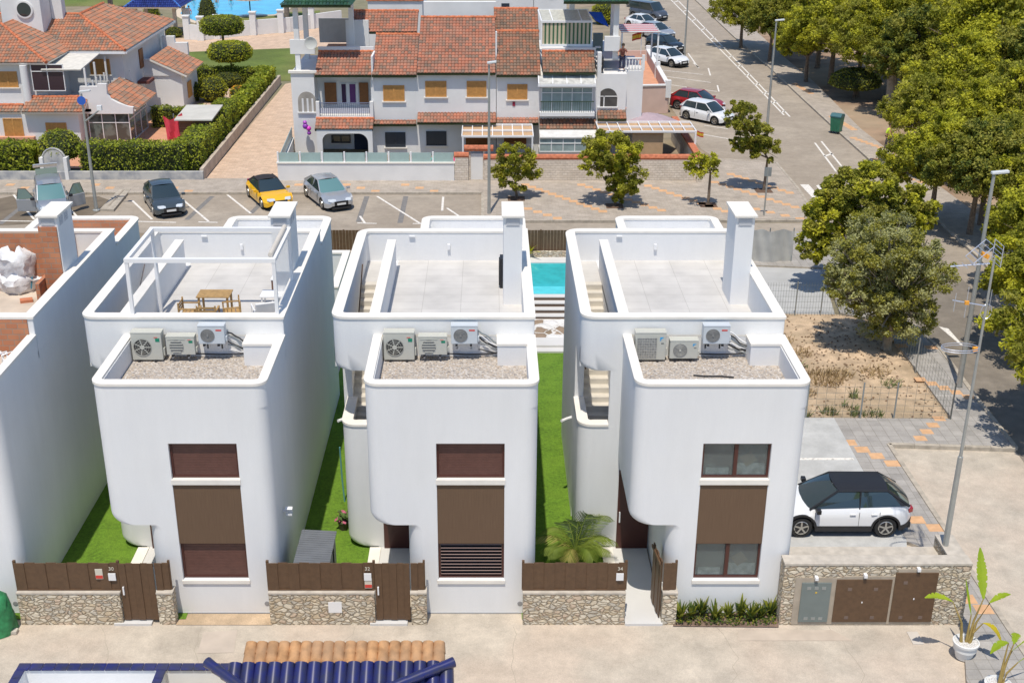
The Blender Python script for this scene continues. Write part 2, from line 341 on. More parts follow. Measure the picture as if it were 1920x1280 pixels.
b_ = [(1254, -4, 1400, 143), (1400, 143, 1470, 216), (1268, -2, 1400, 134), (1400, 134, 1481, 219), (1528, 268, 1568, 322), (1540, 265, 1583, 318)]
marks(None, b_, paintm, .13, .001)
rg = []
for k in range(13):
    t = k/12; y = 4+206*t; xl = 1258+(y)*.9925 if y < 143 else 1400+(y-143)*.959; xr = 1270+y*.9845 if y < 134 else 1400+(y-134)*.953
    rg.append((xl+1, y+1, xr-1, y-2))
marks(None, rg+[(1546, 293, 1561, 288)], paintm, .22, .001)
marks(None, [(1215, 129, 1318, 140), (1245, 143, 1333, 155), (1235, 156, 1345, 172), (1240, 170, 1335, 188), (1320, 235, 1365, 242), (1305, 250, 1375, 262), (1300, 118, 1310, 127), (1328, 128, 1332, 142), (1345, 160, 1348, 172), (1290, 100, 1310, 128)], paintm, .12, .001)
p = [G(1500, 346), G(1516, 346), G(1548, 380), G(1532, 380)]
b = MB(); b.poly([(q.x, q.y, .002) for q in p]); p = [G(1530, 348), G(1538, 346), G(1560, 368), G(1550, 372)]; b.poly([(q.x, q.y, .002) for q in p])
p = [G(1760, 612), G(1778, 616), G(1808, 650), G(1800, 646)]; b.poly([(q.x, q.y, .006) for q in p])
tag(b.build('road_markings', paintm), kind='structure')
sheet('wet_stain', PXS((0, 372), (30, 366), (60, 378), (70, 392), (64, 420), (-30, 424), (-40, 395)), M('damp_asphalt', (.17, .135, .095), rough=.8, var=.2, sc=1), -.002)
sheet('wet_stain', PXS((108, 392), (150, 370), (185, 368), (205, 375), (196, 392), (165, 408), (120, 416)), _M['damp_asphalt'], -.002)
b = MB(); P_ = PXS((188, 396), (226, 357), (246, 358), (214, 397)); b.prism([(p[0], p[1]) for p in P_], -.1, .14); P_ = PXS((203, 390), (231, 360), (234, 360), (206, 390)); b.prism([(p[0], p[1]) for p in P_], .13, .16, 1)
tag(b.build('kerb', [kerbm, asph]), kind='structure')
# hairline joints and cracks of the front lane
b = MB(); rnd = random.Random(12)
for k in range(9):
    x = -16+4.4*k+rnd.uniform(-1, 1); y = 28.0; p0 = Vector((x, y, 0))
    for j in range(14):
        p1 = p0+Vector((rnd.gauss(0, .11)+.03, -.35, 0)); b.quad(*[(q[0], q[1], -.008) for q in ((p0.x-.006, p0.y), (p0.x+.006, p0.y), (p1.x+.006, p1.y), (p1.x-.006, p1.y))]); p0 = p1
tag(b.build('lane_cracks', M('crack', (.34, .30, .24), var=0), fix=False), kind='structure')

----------

- _THE PROBLEM_
Extract every line of the data exactly; pictures stay out.

- _TASK OUTPUT_
The Blender Python script for this scene continues. Write part 2, from line 341 on. More parts follow. Measure the picture as if it were 1920x1280 pixels.
b_ = [(1254, -4, 1400, 143), (1400, 143, 1470, 216), (1268, -2, 1400, 134), (1400, 134, 1481, 219), (1528, 268, 1568, 322), (1540, 265, 1583, 318)]
marks(None, b_, paintm, .13, .001)
rg = []
for k in range(13):
    t = k/12; y = 4+206*t; xl = 1258+(y)*.9925 if y < 143 else 1400+(y-143)*.959; xr = 1270+y*.9845 if y < 134 else 1400+(y-134)*.953
    rg.append((xl+1, y+1, xr-1, y-2))
marks(None, rg+[(1546, 293, 1561, 288)], paintm, .22, .001)
marks(None, [(1215, 129, 1318, 140), (1245, 143, 1333, 155), (1235, 156, 1345, 172), (1240, 170, 1335, 188), (1320, 235, 1365, 242), (1305, 250, 1375, 262), (1300, 118, 1310, 127), (1328, 128, 1332, 142), (1345, 160, 1348, 172), (1290, 100, 1310, 128)], paintm, .12, .001)
p = [G(1500, 346), G(1516, 346), G(1548, 380), G(1532, 380)]
b = MB(); b.poly([(q.x, q.y, .002) for q in p]); p = [G(1530, 348), G(1538, 346), G(1560, 368), G(1550, 372)]; b.poly([(q.x, q.y, .002) for q in p])
p = [G(1760, 612), G(1778, 616), G(1808, 650), G(1800, 646)]; b.poly([(q.x, q.y, .006) for q in p])
tag(b.build('road_markings', paintm), kind='structure')
sheet('wet_stain', PXS((0, 372), (30, 366), (60, 378), (70, 392), (64, 420), (-30, 424), (-40, 395)), M('damp_asphalt', (.17, .135, .095), rough=.8, var=.2, sc=1), -.002)
sheet('wet_stain', PXS((108, 392), (150, 370), (185, 368), (205, 375), (196, 392), (165, 408), (120, 416)), _M['damp_asphalt'], -.002)
b = MB(); P_ = PXS((188, 396), (226, 357), (246, 358), (214, 397)); b.prism([(p[0], p[1]) for p in P_], -.1, .14); P_ = PXS((203, 390), (231, 360), (234, 360), (206, 390)); b.prism([(p[0], p[1]) for p in P_], .13, .16, 1)
tag(b.build('kerb', [kerbm, asph]), kind='structure')
# hairline joints and cracks of the front lane
b = MB(); rnd = random.Random(12)
for k in range(9):
    x = -16+4.4*k+rnd.uniform(-1, 1); y = 28.0; p0 = Vector((x, y, 0))
    for j in range(14):
        p1 = p0+Vector((rnd.gauss(0, .11)+.03, -.35, 0)); b.quad(*[(q[0], q[1], -.008) for q in ((p0.x-.006, p0.y), (p0.x+.006, p0.y), (p1.x+.006, p1.y), (p1.x-.006, p1.y))]); p0 = p1
tag(b.build('lane_cracks', M('crack', (.34, .30, .24), var=0), fix=False), kind='structure')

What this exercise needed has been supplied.